--- CHALLENGE ---
Using the listing below, extract each line that has the word "from" in it.

--- PROVIDED DATA ---
>> Start
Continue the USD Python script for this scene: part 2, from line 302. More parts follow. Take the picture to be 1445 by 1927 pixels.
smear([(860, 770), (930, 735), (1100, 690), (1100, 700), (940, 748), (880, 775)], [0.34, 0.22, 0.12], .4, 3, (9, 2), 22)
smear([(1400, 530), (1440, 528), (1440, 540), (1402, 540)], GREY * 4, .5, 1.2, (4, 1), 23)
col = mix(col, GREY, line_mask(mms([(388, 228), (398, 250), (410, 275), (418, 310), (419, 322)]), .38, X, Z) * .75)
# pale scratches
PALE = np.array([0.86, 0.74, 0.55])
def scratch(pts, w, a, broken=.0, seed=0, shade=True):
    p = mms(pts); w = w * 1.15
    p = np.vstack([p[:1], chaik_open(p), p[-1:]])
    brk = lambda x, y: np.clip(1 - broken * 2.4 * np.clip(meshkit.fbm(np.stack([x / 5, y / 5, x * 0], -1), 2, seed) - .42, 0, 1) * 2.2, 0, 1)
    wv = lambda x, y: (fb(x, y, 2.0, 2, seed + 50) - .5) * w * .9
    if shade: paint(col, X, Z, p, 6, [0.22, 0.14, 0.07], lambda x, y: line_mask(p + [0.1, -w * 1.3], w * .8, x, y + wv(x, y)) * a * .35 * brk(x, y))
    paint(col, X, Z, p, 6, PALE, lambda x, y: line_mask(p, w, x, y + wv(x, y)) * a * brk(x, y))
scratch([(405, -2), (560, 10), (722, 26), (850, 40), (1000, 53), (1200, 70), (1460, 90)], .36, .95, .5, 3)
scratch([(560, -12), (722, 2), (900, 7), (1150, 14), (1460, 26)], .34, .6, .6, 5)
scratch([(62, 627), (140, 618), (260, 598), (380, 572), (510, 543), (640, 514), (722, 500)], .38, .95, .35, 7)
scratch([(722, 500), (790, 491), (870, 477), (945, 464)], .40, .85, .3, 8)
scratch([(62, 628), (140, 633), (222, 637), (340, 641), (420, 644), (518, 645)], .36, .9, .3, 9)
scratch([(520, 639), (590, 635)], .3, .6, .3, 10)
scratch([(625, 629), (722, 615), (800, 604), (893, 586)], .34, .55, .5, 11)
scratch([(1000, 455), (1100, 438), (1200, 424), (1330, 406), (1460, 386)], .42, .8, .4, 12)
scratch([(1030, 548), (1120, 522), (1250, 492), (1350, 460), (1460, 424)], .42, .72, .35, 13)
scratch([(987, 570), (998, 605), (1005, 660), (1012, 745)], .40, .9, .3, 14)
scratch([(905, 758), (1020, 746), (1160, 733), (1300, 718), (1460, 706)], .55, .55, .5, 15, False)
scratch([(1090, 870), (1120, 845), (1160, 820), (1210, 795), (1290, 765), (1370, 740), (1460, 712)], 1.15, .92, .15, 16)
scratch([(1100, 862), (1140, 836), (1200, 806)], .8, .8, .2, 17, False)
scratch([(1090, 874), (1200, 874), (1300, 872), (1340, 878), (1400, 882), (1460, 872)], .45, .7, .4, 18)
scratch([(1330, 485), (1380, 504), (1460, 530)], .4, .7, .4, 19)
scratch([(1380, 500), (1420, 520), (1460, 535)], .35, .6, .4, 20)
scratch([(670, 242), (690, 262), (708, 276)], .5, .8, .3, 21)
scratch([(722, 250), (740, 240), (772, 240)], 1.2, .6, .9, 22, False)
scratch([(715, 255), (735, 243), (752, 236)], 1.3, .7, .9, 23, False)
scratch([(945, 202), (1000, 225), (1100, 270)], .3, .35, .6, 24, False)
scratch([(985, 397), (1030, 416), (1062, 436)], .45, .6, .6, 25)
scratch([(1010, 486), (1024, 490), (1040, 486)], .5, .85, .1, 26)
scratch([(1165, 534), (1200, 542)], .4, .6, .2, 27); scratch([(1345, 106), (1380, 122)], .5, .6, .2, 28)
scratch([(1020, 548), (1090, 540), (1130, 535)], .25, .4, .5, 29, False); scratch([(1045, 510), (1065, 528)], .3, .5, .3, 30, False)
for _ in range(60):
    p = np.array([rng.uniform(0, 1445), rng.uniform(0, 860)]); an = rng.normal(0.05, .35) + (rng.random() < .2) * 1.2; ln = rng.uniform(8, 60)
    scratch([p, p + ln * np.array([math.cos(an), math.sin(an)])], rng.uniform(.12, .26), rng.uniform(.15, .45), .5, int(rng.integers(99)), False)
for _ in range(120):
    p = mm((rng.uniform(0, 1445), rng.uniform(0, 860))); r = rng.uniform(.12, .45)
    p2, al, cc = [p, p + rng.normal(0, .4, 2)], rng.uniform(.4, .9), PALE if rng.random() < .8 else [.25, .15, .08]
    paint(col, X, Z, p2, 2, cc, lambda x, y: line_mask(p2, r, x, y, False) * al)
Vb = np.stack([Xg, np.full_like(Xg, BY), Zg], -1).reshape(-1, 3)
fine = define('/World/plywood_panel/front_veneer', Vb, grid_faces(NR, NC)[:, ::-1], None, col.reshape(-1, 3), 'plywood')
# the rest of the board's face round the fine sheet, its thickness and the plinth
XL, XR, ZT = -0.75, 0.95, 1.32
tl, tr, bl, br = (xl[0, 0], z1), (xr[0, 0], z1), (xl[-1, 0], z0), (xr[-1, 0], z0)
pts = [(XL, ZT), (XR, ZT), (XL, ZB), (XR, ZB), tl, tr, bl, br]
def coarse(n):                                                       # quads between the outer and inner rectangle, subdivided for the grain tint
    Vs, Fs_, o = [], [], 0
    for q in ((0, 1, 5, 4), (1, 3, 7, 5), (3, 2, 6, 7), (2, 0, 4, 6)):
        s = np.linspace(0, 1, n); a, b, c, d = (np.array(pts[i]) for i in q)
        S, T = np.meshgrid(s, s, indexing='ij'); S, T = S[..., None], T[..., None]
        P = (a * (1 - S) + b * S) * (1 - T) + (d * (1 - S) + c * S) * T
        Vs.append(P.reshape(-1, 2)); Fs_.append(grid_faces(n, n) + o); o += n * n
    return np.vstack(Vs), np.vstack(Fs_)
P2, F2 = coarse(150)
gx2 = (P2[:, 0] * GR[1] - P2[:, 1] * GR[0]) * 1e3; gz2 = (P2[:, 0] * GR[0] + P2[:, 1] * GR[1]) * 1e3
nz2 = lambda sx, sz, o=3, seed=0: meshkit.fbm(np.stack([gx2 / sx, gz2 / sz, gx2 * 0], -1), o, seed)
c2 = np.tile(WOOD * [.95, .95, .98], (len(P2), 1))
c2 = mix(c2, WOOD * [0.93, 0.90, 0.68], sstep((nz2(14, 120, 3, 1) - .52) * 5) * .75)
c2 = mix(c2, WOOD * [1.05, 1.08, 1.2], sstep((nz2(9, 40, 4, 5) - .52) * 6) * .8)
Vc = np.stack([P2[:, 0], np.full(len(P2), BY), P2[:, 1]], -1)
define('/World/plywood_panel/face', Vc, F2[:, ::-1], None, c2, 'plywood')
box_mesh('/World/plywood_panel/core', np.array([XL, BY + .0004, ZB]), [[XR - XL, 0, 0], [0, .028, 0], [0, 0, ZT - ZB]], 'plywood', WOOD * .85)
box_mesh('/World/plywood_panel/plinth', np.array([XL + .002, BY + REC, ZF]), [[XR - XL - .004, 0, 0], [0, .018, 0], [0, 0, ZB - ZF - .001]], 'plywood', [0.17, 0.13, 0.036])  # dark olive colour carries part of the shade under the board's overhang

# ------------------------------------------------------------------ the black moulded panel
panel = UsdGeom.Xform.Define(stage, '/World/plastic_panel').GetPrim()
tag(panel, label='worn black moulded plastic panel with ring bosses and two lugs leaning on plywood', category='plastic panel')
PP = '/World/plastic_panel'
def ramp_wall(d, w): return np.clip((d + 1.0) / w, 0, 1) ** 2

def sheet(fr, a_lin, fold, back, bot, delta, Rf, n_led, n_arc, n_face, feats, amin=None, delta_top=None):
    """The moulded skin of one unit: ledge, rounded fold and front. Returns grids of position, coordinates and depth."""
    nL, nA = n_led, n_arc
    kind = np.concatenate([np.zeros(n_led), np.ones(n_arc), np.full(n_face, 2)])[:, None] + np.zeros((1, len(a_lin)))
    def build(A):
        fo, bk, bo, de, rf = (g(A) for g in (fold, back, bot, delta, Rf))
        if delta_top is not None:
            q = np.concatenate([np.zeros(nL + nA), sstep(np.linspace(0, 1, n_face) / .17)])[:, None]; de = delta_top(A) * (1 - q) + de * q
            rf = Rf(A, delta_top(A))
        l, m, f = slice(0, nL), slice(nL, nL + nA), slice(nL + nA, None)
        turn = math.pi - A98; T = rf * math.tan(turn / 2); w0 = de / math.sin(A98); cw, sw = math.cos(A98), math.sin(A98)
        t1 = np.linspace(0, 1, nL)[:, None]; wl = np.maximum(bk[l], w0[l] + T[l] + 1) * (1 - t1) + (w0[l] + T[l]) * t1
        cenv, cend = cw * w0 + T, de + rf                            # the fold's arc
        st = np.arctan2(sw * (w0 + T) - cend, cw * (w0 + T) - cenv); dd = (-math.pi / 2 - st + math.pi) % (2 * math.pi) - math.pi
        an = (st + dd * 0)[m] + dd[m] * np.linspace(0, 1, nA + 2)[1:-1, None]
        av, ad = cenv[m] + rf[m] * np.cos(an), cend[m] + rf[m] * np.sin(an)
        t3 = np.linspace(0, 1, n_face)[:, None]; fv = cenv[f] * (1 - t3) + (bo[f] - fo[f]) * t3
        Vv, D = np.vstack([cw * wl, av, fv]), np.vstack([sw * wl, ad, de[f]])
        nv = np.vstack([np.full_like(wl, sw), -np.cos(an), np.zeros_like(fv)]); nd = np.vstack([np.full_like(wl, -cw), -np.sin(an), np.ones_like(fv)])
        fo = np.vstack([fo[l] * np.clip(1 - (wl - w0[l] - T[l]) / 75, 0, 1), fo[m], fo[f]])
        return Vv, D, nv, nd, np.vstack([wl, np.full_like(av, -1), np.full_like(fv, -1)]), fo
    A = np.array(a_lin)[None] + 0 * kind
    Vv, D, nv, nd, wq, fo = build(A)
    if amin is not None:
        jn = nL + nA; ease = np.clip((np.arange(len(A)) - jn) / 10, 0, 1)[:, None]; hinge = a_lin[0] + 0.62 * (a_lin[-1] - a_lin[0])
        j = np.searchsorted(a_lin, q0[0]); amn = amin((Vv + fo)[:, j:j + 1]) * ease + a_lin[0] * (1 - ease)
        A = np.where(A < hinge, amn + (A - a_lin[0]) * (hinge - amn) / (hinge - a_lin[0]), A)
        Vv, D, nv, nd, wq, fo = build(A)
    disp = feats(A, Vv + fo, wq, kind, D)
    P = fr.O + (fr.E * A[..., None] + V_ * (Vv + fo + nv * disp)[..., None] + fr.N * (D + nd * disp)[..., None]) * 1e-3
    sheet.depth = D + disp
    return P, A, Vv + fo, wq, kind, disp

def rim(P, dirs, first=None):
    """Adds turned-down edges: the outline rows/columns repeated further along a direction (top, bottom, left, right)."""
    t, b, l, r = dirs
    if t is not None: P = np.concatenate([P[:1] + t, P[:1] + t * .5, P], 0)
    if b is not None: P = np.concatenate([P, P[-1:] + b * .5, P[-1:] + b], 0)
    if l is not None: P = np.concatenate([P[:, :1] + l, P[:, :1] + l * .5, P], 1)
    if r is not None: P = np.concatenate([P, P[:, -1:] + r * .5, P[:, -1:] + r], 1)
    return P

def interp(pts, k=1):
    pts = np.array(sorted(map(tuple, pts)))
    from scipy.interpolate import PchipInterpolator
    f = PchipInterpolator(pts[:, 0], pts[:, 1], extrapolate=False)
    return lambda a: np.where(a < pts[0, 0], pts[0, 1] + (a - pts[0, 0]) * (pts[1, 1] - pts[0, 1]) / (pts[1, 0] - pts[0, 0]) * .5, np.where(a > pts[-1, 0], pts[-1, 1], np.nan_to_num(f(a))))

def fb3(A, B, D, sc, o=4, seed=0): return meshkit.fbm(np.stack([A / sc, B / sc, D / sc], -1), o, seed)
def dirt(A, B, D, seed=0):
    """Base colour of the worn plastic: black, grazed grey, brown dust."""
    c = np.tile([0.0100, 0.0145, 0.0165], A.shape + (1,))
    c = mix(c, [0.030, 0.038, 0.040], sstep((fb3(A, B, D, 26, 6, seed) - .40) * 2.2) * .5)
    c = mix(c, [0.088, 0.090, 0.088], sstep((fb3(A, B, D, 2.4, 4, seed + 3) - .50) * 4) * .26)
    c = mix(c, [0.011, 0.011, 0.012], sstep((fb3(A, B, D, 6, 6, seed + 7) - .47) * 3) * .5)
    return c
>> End
--- ANSWER TO THE EXERCISE ---
Continue the USD Python script for this scene: part 2, from line 302. More parts follow. Take the picture to be 1445 by 1927 pixels.
    from scipy.interpolate import PchipInterpolator